The convictions of all the Americans were upheld by Italy’s highest court in 2012, although no one has ever served a day in prison for the crime. Nor has anyone yet paid Abu Omar €1 million ($1.13 million) and his wife half that sum for their suffering, as ordered by the Italian courts.

Paradoxically, the Italian criminal court eventually convicted Abu Omar on terrorist conspiracy charges from before his abduction, but that trial, too, was conducted in absentia. He was released from prison in Egypt, is reportedly still living there, and nobody expects he will be extradited.

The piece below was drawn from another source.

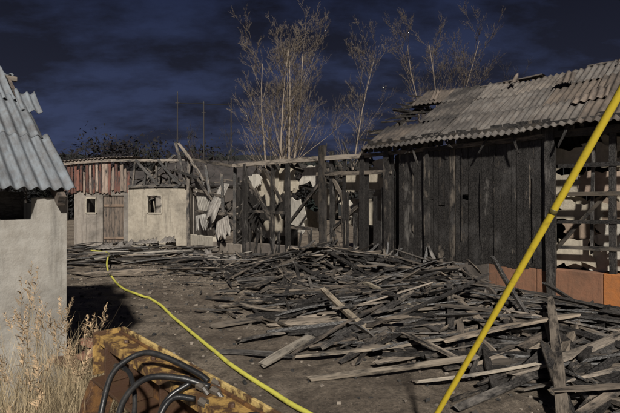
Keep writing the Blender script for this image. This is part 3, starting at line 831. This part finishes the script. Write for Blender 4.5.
def house(name,x,y,w,d,h,rf,col):
    o=empty(name);m=MB();m.plank((x,y+d/2,h/2),(x+w,y+d/2,h/2),d,h,Z,col,1);m.obj('walls',M_plaster,o)
    m=MB();a=(x-.3,y-.3,h-.1);b=(x+w+.3,y-.3,h-.1);c=(x+w+.3,y+d/2,h+rf);dd2=(x-.3,y+d/2,h+rf);e2=(x+w+.3,y+d+.3,h-.1);f2=(x-.3,y+d+.3,h-.1)
    m.poly((a,b,c,dd2),(.05,.045,.045,.5));m.poly((dd2,c,e2,f2),(.05,.045,.045,.5));m.obj('roof',M_roof,o,solid=.1)
    m=MB()
    for k in range(3):
        xx=x+w*(k+.5)/3;m.plank((xx-.4,y-.03,h*.55),(xx+.4,y-.03,h*.55),.9,.05,V((0,-1,0)),(.02,.02,.025,0),1)
    m.obj('windows',M_rubber,o)
house('farm_house',-12.5,36,9,6,3.6,2.2,(.07,.06,.055,.3))
house('farm_house.001',-22,44,7,6,3.2,2.4,(.09,.05,.04,.3))
for k,(x,y,z) in enumerate(((-12.1,41,12.2),(-9.7,41,11.3),(-7.2,41,11.6))):
    o=empty('utility_pole' if k==0 else 'utility_pole.%03d'%k)
    m=MB();m.tube([(x,y,0),(x,y,z)],[.09,.045],8,(.035,.03,.028,0));m.obj('post',M_bark,o)
    m=MB();m.plank((x-.18,y,z-.9),(x+.18,y,z-.9),.06,.06,Z,(.035,.03,.028,0),1)
    m.tube([(x,y,z-.02),(x,y,z+.14)],[.05,.03],6,(.05,.05,.05,0))
    m.obj('bracket',M_bark,o)
m=MB()
pts=[]
for i in range(25):
    x=-12.1+4.9*i/24;z=11.3-.06*math.sin(math.pi*((i%12)/12))-(.0 if i<12 else .1);pts.append((x,41,z))
m.tube(pts,[.035]*25,4,(.01,.01,.01,0))
m.obj('power_line',M_tree)

# ---------------------------------------------------------------- light
EL=math.radians(36);AZ=math.radians(8)
sun=bpy.data.lights.new('sun','SUN');sun.energy=5.0;sun.angle=math.radians(3);sun.color=(1,.95,.87)
so=bpy.data.objects.new('sun',sun);scene.collection.objects.link(so)
dirv=V((math.sin(AZ)*math.cos(EL),-math.cos(AZ)*math.cos(EL),math.sin(EL)))
so.rotation_euler=dirv.to_track_quat('Z','Y').to_euler()
w=bpy.data.worlds.new('World');scene.world=w;w.use_nodes=True;nt=w.node_tree;L=nt.links
bg=nt.nodes['Background']
tc=nt.nodes.new('ShaderNodeTexCoord');sp=nt.nodes.new('ShaderNodeSeparateXYZ');L.new(tc.outputs['Generated'],sp.inputs[0])
den=math_(nt,'ADD',math_(nt,'MAXIMUM',sp.outputs[2],0),.28)
cx=math_(nt,'DIVIDE',sp.outputs[0],den);cy=math_(nt,'DIVIDE',sp.outputs[1],den)
cb=nt.nodes.new('ShaderNodeCombineXYZ');L.new(cx,cb.inputs[0]);L.new(cy,cb.inputs[1])
n1=noisen(nt,mapping(nt,cb.outputs[0],(1.2,1.9,1)),1.35,9,.62)
n2=noisen(nt,mapping(nt,cb.outputs[0],(.7,1.0,1)),.8,3,.5)
blue=mix(nt,maprange(nt,sp.outputs[2],.08,.48),(.044,.058,.120),(.011,.016,.042))
cl=mix(nt,maprange(nt,sp.outputs[2],.08,.48),(.021,.024,.042),(.005,.0058,.012))
f=maprange(nt,math_(nt,'ADD',math_(nt,'MULTIPLY',n1,.75),math_(nt,'MULTIPLY',n2,.25)),.42,.55)
col=mix(nt,f,blue,cl)
sky=nt.nodes.new('ShaderNodeTexSky');sky.sky_type='NISHITA';sky.sun_disc=False;sky.sun_elevation=math.radians(-4);sky.sun_rotation=math.radians(180)
col=mix(nt,.02,col,sky.outputs[0],'ADD')
L.new(col,bg.inputs[0]);bg.inputs[1].default_value=1.0

cam=bpy.data.cameras.new('camera');cam.lens=26.1;cam.sensor_width=36;cam.clip_end=1000;cam.clip_start=.05
co=bpy.data.objects.new('camera',cam);scene.collection.objects.link(co);co.location=(0,0,1.7);co.rotation_euler=(math.radians(90.2),0,0)
scene.camera=co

The case has caused tensions between Italy and the United States over the years. In 2015, Italy’s President Sergio Mattarella pardoned two of the operatives, Castelli and the commander of the U.S. Air Force unit that flew Abu Omar out of Italy, and shortened the sentence of Lady ahead of Mattarella’s state visit to Washington. He also pardoned the Italian agents involved in the case. And, perhaps more importantly, Italy has never pushed for the extradition from the United States of any of the American operatives, a fact seen as a compromise gesture.

So, why now for De Sousa?

In 2015, De Sousa, a naturalized American who was born in India and who has a Portuguese passport (her family is from the former Portuguese colony of Goa), defied warnings by the U.S. State Department not to travel to Europe, where she could be picked up on a European arrest warrant and sent to Italy to serve the prison term.

It’s not like De Sousa didn’t know the risk. Indeed, in 2009 after the Italian conviction she filed a lawsuit against the U.S. Central Intelligence Agency, former Rome station chief Castelli, her former boss Robert Seldon Lady, the State Department, and then-Secretary of State Hillary Rodham Clinton, alleging that they had failed to protect a loyal public servant.

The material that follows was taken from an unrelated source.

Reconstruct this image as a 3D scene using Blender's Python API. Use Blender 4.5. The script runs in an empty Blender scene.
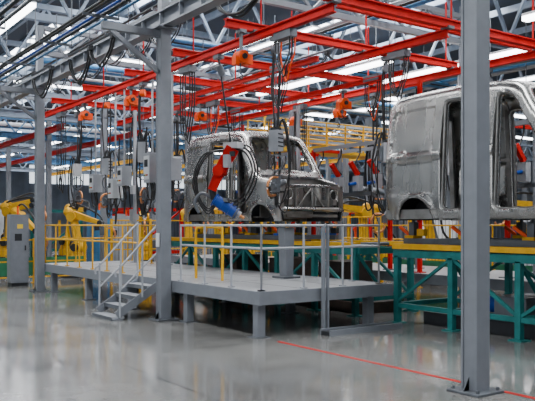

De Sousa told us in 2009 she was “saddened, dismayed, and angered that the government I served abandoned me completely and I am being punished for conduct I did not do.”

Posted by Ergon on 04/26/16 at 04:24 PM | #

WTF, Italy?

Judge Paolo Bruno who recently was awarded compensation for being wrongfully charged with ‘association with the mafia’.

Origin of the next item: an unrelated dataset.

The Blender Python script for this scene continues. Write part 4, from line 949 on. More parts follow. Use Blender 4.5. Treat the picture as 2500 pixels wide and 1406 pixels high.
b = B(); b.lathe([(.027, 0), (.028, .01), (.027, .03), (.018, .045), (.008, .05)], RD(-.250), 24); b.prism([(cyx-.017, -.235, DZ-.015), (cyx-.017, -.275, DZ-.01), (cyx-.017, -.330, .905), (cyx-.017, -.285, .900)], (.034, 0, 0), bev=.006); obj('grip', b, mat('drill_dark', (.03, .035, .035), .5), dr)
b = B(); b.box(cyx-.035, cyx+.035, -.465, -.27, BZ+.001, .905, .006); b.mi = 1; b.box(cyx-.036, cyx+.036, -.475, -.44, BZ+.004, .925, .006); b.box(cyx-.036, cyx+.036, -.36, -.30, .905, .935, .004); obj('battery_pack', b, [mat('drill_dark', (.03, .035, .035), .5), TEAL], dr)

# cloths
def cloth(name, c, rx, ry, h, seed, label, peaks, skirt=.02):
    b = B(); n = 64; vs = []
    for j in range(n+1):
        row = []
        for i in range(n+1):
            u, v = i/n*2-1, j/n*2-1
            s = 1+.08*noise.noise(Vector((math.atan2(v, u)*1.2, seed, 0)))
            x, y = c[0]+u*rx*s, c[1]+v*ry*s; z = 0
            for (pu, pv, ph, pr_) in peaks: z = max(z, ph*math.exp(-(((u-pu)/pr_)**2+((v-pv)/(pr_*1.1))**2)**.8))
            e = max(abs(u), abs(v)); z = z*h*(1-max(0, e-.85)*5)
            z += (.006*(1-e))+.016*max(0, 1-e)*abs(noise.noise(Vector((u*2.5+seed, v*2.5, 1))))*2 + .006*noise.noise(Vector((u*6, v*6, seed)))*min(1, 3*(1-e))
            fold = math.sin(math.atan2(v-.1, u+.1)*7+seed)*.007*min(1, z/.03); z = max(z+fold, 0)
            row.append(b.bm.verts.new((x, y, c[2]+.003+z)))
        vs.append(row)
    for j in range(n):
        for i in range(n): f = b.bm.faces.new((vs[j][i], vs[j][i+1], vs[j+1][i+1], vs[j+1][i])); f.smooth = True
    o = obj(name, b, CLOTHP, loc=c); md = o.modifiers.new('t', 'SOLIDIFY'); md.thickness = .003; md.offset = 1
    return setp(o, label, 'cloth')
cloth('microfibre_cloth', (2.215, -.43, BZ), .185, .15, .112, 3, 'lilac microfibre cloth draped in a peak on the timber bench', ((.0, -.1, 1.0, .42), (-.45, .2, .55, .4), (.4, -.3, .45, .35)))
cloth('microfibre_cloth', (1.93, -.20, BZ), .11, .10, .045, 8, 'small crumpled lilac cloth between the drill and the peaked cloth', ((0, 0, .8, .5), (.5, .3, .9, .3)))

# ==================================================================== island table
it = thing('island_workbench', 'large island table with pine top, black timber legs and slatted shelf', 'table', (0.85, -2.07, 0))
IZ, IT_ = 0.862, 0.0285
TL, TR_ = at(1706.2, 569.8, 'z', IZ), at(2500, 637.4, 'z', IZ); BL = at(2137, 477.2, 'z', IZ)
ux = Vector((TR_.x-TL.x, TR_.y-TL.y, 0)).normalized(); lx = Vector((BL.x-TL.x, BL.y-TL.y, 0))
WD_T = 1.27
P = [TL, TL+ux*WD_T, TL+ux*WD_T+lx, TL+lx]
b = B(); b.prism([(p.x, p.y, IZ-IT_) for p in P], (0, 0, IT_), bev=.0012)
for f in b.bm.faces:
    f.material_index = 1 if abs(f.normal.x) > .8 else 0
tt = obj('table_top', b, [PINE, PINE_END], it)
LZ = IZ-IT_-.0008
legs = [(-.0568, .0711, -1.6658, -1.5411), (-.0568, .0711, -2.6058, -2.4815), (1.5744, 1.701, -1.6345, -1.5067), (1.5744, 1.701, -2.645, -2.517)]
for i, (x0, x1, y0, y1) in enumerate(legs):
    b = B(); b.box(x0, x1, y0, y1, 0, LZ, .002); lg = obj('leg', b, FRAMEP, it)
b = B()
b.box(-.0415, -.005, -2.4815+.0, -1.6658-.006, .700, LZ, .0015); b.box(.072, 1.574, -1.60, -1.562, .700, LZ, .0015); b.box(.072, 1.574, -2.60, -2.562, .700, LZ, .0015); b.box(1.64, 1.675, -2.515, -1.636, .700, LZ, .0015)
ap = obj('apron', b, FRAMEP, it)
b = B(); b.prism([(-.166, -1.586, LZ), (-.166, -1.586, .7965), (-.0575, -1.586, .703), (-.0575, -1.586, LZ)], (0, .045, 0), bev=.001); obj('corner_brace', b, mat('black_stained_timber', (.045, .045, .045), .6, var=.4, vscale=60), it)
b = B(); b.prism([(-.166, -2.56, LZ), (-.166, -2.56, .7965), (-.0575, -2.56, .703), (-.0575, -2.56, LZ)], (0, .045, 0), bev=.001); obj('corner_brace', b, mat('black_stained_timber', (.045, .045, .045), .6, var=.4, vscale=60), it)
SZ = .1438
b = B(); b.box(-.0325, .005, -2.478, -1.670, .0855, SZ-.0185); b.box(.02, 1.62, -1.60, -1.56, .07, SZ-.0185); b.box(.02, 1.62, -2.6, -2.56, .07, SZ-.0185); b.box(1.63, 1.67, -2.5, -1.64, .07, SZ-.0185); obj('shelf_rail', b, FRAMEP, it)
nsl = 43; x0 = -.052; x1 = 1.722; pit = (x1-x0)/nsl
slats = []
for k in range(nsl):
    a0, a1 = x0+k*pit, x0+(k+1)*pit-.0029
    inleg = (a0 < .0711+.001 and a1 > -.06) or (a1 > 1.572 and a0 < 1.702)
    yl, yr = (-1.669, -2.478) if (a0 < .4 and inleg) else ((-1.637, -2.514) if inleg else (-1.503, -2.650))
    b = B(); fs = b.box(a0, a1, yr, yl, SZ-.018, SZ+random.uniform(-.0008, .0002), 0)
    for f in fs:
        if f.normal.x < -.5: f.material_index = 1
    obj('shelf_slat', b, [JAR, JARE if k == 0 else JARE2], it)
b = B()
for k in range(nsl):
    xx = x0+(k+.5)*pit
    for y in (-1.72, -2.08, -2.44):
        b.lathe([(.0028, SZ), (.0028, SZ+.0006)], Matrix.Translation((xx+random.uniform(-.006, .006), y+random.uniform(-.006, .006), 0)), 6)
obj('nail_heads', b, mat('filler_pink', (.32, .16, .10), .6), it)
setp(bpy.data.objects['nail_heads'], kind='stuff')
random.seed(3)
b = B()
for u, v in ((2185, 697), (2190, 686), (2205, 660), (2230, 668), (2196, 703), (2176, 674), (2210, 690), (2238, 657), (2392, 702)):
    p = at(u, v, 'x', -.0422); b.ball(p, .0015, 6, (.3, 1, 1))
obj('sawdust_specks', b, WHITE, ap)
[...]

Has now been nominated as President of the Corte di Casazione.

WTF, etc. Not surprised.

Posted by Ergon on 04/27/16 at 08:09 AM | #

Hi Ergon

Thanks on de Souza. We posted earlier on that same case here:

Our impression which we have mentioned previously is that the Rome Embassy and the State Department were left out of the loop on the CIA kidnapping.

That threatened an important relationship at a time when Italian support for US ventures, for example in Afghanistan, was considered essential.

The leader of the kidnapping operation, Robert Lady, has also been left to dangle.

Posted by Peter Quennell on 04/27/16 at 09:11 AM | #

Hi Ergon

Regarding Judge Bruno the compensation for the “unproven” mafia links (always hard to find witnesses to, surprise surprise) has long been in the pipeline.

Latest we have heard on Bruno is that he is more than a little gaga and was used as a useful idiot for the Fifth Chambers outcome. We’ll find out more on this!

Posted by Peter Quennell on 04/27/16 at 09:16 AM | #

Hi, Peter, as it turns out Bruno has merely been appointed President of Section V I believe, no idea what happened to Marasca. Still, it IS a promotion. The President of Cassazione since January 07, 2016 is Giovanni Canzio

Posted by Ergon on 04/27/16 at 01:20 PM | #

Sources say that judge Marasca retired after the MB report was issued, and Bruno is less than 2 years from retirement, being one of the oldest judges in Section V.